• _GIVEN REQUEST_:
Starting at the first line of the listing below, repeat each line up to and including the one containing "cp_.build('wall_coping', M['slate_edge'], wall)". Leave out pictures.

------ DATA SECTION

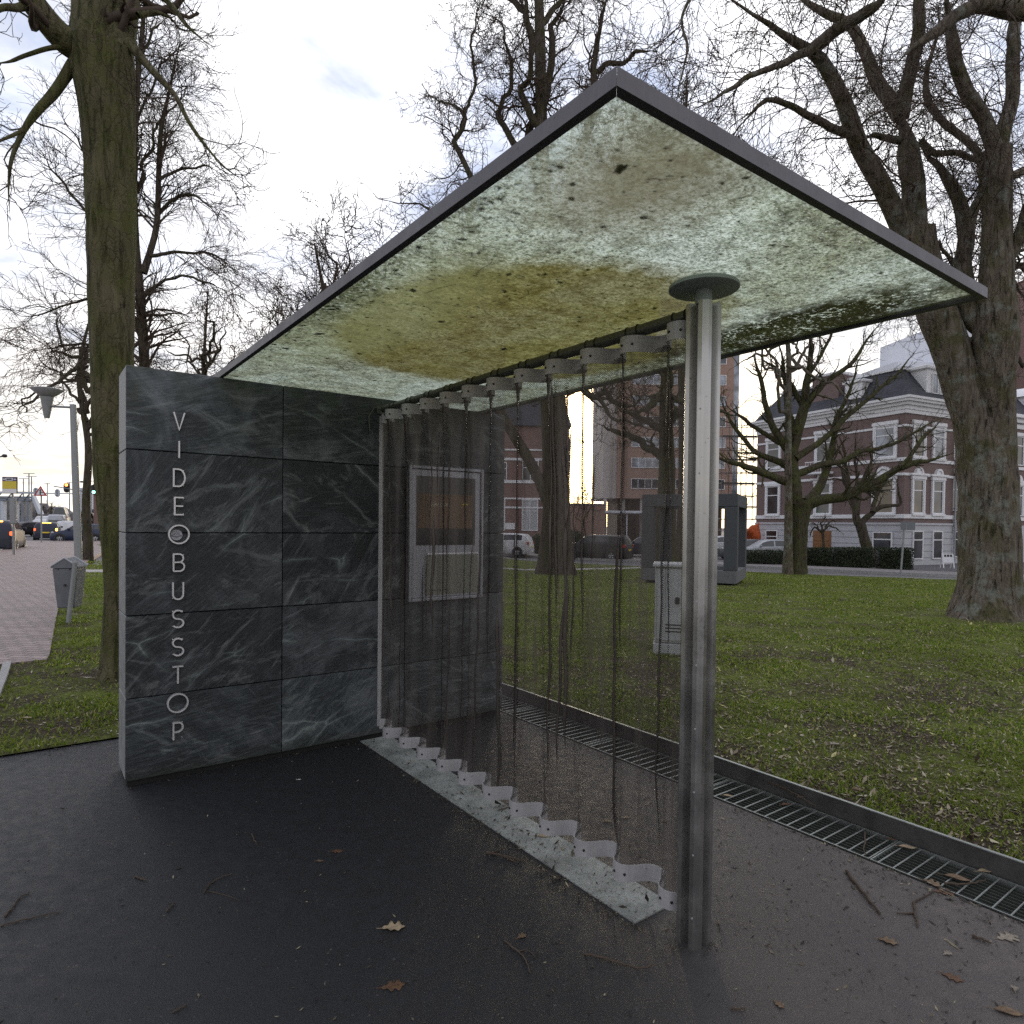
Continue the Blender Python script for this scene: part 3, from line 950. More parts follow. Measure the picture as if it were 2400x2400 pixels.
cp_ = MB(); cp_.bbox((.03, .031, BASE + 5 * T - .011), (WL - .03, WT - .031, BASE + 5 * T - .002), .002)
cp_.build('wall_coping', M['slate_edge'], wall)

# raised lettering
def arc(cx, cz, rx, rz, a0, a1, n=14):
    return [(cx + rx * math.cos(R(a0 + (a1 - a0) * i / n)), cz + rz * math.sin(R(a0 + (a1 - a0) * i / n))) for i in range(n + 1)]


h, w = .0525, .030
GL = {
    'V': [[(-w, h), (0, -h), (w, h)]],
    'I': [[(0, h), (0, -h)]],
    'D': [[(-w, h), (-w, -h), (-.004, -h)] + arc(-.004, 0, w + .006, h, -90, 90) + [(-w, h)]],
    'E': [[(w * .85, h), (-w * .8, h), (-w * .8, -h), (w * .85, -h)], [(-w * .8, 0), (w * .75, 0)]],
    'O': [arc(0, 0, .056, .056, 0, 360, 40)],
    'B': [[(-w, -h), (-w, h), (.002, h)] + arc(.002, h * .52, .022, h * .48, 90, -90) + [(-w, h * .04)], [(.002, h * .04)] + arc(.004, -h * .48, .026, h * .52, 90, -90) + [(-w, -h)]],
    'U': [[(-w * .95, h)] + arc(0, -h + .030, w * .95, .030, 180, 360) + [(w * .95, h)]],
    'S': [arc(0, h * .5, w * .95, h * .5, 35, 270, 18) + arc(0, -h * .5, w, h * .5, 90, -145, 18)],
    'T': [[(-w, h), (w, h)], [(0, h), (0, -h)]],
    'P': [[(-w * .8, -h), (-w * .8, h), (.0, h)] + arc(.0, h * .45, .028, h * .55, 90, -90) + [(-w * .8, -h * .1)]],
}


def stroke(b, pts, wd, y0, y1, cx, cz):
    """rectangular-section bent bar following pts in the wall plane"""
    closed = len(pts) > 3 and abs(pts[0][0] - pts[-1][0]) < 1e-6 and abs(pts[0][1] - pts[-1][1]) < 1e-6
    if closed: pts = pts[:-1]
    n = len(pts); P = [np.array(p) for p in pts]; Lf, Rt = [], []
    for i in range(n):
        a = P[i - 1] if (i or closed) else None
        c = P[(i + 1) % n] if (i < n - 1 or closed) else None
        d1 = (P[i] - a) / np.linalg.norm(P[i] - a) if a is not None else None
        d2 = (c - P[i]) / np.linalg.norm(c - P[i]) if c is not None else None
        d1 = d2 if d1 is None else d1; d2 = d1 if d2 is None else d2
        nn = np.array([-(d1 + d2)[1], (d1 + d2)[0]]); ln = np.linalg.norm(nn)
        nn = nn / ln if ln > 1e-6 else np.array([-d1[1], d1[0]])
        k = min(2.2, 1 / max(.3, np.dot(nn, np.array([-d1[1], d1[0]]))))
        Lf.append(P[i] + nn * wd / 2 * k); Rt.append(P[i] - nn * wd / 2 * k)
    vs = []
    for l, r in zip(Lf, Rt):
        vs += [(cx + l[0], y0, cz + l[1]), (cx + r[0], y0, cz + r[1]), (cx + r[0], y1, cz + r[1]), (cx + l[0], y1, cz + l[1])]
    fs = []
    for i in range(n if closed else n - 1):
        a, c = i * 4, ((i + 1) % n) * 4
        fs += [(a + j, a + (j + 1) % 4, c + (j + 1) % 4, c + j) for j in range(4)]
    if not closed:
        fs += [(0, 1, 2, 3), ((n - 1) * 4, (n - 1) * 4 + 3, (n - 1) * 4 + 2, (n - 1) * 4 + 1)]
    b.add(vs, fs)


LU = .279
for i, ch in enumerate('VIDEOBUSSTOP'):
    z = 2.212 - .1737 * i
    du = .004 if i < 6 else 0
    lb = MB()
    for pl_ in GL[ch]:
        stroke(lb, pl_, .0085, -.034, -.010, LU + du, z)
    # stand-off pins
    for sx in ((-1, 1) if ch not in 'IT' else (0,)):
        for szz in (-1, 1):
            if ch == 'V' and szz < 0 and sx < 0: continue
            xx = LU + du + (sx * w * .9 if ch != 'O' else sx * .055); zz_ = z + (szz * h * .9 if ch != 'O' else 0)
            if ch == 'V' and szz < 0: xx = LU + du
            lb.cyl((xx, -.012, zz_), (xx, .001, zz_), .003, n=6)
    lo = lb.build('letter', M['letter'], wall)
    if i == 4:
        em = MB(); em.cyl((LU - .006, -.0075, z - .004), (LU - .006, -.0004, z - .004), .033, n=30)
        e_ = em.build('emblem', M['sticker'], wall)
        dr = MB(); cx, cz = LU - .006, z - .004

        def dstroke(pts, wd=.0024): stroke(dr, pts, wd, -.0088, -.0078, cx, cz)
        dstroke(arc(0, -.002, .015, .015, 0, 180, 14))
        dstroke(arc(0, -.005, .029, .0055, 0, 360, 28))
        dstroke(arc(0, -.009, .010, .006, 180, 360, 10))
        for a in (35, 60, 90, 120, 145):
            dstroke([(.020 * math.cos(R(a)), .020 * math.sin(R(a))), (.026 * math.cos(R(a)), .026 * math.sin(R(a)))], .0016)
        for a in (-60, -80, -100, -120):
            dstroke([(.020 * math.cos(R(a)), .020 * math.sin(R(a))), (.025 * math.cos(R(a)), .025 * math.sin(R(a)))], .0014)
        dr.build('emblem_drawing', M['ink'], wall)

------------

• _PROBLEM SOLUTION_:
Continue the Blender Python script for this scene: part 3, from line 950. More parts follow. Measure the picture as if it were 2400x2400 pixels.
cp_ = MB(); cp_.bbox((.03, .031, BASE + 5 * T - .011), (WL - .03, WT - .031, BASE + 5 * T - .002), .002)
cp_.build('wall_coping', M['slate_edge'], wall)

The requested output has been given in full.